Kershaw eyes improved changeup, Chavez Ravine

Lansing, MI-- In 2006, the Los Angeles Dodgers' farm system was rated as the top organization in the Major Leagues. Prospects Chad Billingsley and Andy LaRoche were the top two names in that year's class, and have both reached the bigs. This year another name has vaulted the Dodgers back to the premier level.

Texas native Clayton Kershaw has taken the Midwest League by storm by carrying a 4-2 record with a 2.79 ERA entering this week's games.
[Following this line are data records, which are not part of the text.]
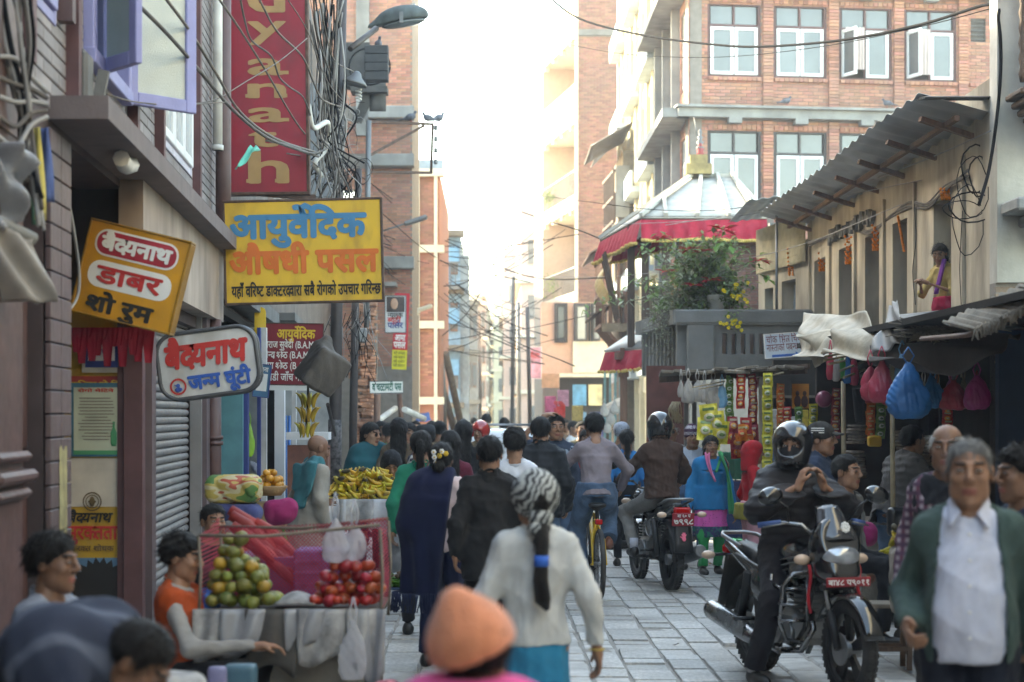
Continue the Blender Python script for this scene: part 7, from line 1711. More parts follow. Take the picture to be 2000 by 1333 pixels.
t,put,patch=sign('banner','pink and white printed banner hung across from the balcony building',(1034,678,1057,740),52,mat('pink_print',(.62,.30,.38),var=.5,scale=4),I_WHITE,th=.02);put('मेला',1036,700,9,I_RED,18)
sign('shop_sign','plain salmon signboard above the far pink shop',(1058,730,1092,758),54,mat('salmon_board',(.62,.36,.24)),None,th=.06)
t,put,patch=sign('poster','orange poster with two dark figures inside the stall',(1547,750,1580,798),175,mat('orange_print',(.58,.22,.03),var=.15),None,th=.008)
for x in(-.035,.045):q=MB();q.ell((x,-.006,.03),(.022,.003,.03),10);q.ell((x,-.006,-.06),(.04,.003,.07),10);q.split('printed_figure',mat('figure_brown',(.08,.03,.025)),t)
# --- fruit stall in front
M_PLANK=mat('stall_plank',(.14,.115,.095),var=.3,bump=.4,dirt=.4);M_NEWS=mat('newsprint',(.33,.315,.30),var=.45,scale=11,bump=.4,dirt=.8,dcol=(.12,.12,.13),dscale=7)
M_PLAS=mat('clear_plastic',(.62,.62,.66),rough=.25,var=.1,alpha=.42,bump=.5,bscale=18);M_PLASG=mat('grey_plastic',(.25,.25,.26),rough=.35,var=.2,bump=.5,bscale=14)
def netting(N,L,b,tc):
 b.inputs['Base Color'].default_value=(.36,.02,.05,1);outs=[]
 for rot in(.78,-.78):
  mp=N.new('ShaderNodeMapping');mp.inputs['Rotation'].default_value=(0,rot,0);L.new(tc,mp.inputs[0]);w_=N.new('ShaderNodeTexWave');w_.inputs['Scale'].default_value=22;L.new(mp.outputs[0],w_.inputs['Vector']);outs.append(w_.outputs['Fac'])
 m=N.new('ShaderNodeMath');m.operation='MAXIMUM';L.new(outs[0],m.inputs[0]);L.new(outs[1],m.inputs[1]);r=N.new('ShaderNodeMapRange');r.inputs[1].default_value=.70;r.inputs[2].default_value=.92;r.inputs[3].default_value=.12;r.inputs[4].default_value=.9
 L.new(m.outputs[0],r.inputs[0]);L.new(r.outputs[0],b.inputs['Alpha']);b.inputs['Roughness'].default_value=.8
M_NET=patt('red_netting',netting)
ST=thing('fruit_stall','low plank fruit stall hung with newsprint and plastic inside a red net fence','stall',(-.97,9.0,0));x0,x1,y0,y1,zt=-1.42,-.54,8.9,9.65,.775
q=MB()
for i in range(6):q.rbox(((x0+x1)/2,y0+.06+.125*i,zt-.02),(x1-x0,.12,.03),.004)
q.split('plank',M_PLANK,ST,True)
q=MB()
for x in(x0+.05,x1-.05):
 for y in(y0+.05,y1-.05):q.rbox((x,y,.37),(.05,.05,.73),.006)
q.beam((x0,y0+.05,.3),(x1,y0+.05,.3),.04,.05);q.beam((x0,y0+.03,.70),(x1,y0+.03,.70),.03,.06);q.split('leg',M_PLANK,ST,True)
q=MB();q.box(((x0+x1)/2,9.3,.35),(x1-x0-.12,.4,.6));q.build('dark_sacking',M_EARTH,ST,True)
random.seed(4)
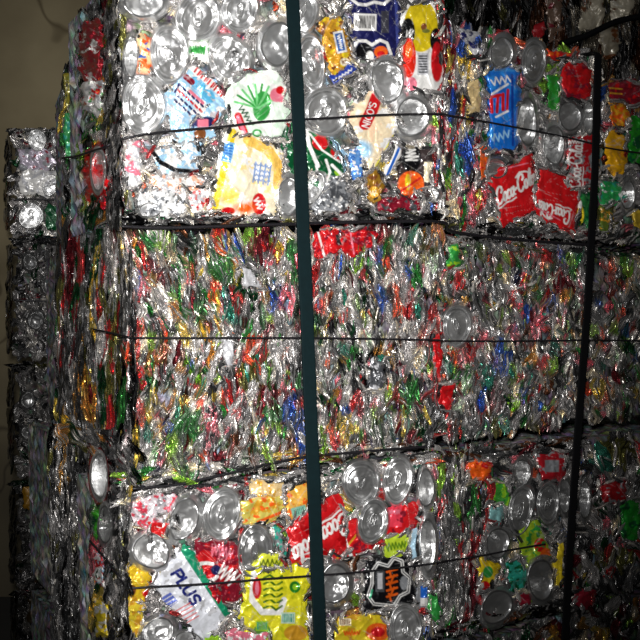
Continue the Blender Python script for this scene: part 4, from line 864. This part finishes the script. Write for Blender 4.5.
# ================================================================== PALLETS, FLOOR, WALL
def box(V, FF, c, t, n, sx, sy, z0, z1):
    off = len(V); bev = .004
    for (z, k) in ((z0, 0), (z1, 0)):
        for a, b_ in ((-1, -1), (1, -1), (1, 1), (-1, 1)): V.append([c[0] + t[0] * a * sx / 2 + n[0] * b_ * sy / 2, c[1] + t[1] * a * sx / 2 + n[1] * b_ * sy / 2, z])
    for f in ([3, 2, 1, 0], [4, 5, 6, 7], [0, 1, 5, 4], [1, 2, 6, 5], [2, 3, 7, 6], [3, 0, 4, 7]): FF.append([off + i for i in f])
def pallet(face, pa, pb, depth, ztop, label):
    a = face.pt(pa, HY)[:2]; c = face.pt(pb, HY)[:2]; w = np.linalg.norm(c - a); mid = (a + c) / 2 - face.n * depth / 2
    root = empty('wooden_pallet', (mid[0], mid[1], 0)); tag(root, label, 'pallet', 'pallets under the can bales')
    for k in range(5):
        V, FF = [], []; box(V, FF, mid + face.n * (depth / 2 - .03 - k * (depth - .06) / 4), face.t, face.n, w, .055, ztop - .016, ztop); mesh_obj('deck_board', V, FF, M_WOOD, root)
    for k in range(3):
        V, FF = [], []; box(V, FF, mid + face.t * (k - 1) * (w - .06) / 2, face.t, face.n, .05, depth, 0.0, ztop - .0165); mesh_obj('bearer', V, FF, M_WOOD, root)
pallet(FA, 134, 428, .26, .120, 'wooden pallet under the front left column of bales')
pallet(FB, 434, 551, .26, .135, 'wooden pallet under the second column of bales')
pallet(FC, 570, 684, .26, .110, 'wooden pallet under the third column of bales')
pallet(Face(50, 1.60, 150, 1.66), 60, 148, .24, .150, 'wooden pallet under the sliver column behind')

def plane(name, q, mat, n=2):
    o = mesh_obj(name, np.array(q, float), [[0, 1, 2, 3]], mat, smooth=False); tag(o, kind='structure'); return o
plane('floor', [(-3, -1.5, 0), (3, -1.5, 0), (3, 3.62, 0), (-3, 3.62, 0)], M_FLOOR)
plane('wall_back', [(-3, 3.6, 0), (3, 3.6, 0), (3, 3.6, 3), (-3, 3.6, 3)], M_WALL)
plane('wall_left', [(-3, -1.5, 0), (-3, 3.6, 0), (-3, 3.6, 3), (-3, -1.5, 3)], M_WALL)
plane('wall_right', [(3, -1.5, 0), (3, -1.5, 3), (3, 3.6, 3), (3, 3.6, 0)], M_WALL)

# ================================================================== LIGHT AND CAMERA
def aim(o, tgt): o.rotation_euler = (Vector(tgt) - o.location).to_track_quat('-Z', 'Y').to_euler()
sl = bpy.data.lights.new('camera_flash', 'SPOT'); sl.energy = 140; sl.spot_size = math.radians(58); sl.spot_blend = 1.0; sl.shadow_soft_size = .03; sl.color = (1, .985, .96)
so = bpy.data.objects.new('camera_flash', sl); so.location = (-.03, .0, ZC + .07); COL.objects.link(so); aim(so, P(240, 250, 1.3))
def area(name, loc, tgt, sx, sy, e, c=(1, 1, 1)):
    l = bpy.data.lights.new(name, 'AREA'); l.shape = 'RECTANGLE'; l.size = sx; l.size_y = sy; l.energy = e; l.color = c
    o = bpy.data.objects.new(name, l); o.location = loc; COL.objects.link(o); aim(o, tgt)
area('added_high_fill', (-1.6, -.6, 2.7), (-.1, 1.4, .9), 1.6, .25, 8)  # added lamp out of view, gives the metal something to reflect
area('added_high_fill', (.8, -1.2, 2.6), (0, 1.4, .9), 1.6, .25, 6)  # second added overhead fill, also for the metal reflections
area('added_side_fill', (-2.2, .2, 1.3), (-.1, 1.4, .9), .5, 1.4, 1.8)  # added fill from the left, no real source there
w = bpy.data.worlds.new('World'); bpy.context.scene.world = w; w.use_nodes = True
w.node_tree.nodes['Background'].inputs[0].default_value = (.8, .85, .9, 1); w.node_tree.nodes['Background'].inputs[1].default_value = .035
cam = bpy.data.cameras.new('Camera'); cam.sensor_width = 36; cam.lens = 36 * F / 640; cam.shift_y = (HY - 320) / 640
co = bpy.data.objects.new('Camera', cam); co.location = (0, 0, ZC); co.rotation_euler = (math.pi / 2, 0, 0); COL.objects.link(co)
sc = bpy.context.scene; sc.camera = co
sc.view_settings.view_transform = 'Standard'; sc.view_settings.look = 'None'; sc.view_settings.exposure = 0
Kershaw is a tall (6-foot-3) left-handed phenom that boasts a power fastball that sits between 93-95, and touches 97 MPH. His curveball has a sharp break that starts at the letters, and sweeps down and away from left-handed batters. Currently at Low-A Great Lakes, Kershaw is learning how to put batters away — he averages 1.45 strikeouts per inning. In his first full-season in the Dodgers organization, Kershaw is learning how to use his second and third pitches to get outs.

"You can't throw a fastball every pitch and get outs, you've got to throw your other stuff for strikes. It's been a transition, but I'm doing alright," says Kershaw.

The biggest transition for a high school pitcher coming into professional baseball is the ability to throw a changeup as an out pitch. Star high school pitchers do not have the need to throw a changeup, because they can overpower them with a hard fastball and sharp curveball. In professional baseball, the changeup is the third pitch, which can determine a prospect's future.

"With my changeup I'm trying to use it early in counts to get people out on their front foot," said Kershaw.

Kershaw was the seventh pick in the first round of the 2006 Draft, and has seen fellow first rounders Andrew Miller (Detroit) and Tim Lincecum (San Francisco) already reach the major leagues. Miller and Lincecum were both college players, and have three more years of experience pitching at a high level, but Kershaw is in the same talent crop, and can't help but feel the anticipation of pitching in Chavez Ravine.

"The Dodgers are good with young kids — they draft a lot of high school guys and they know what they're doing, so I'm not expecting anything like that. Obviously those guys have been pitching for three years in college, so they know what they're doing, and by the time I'm their age, I might be there too."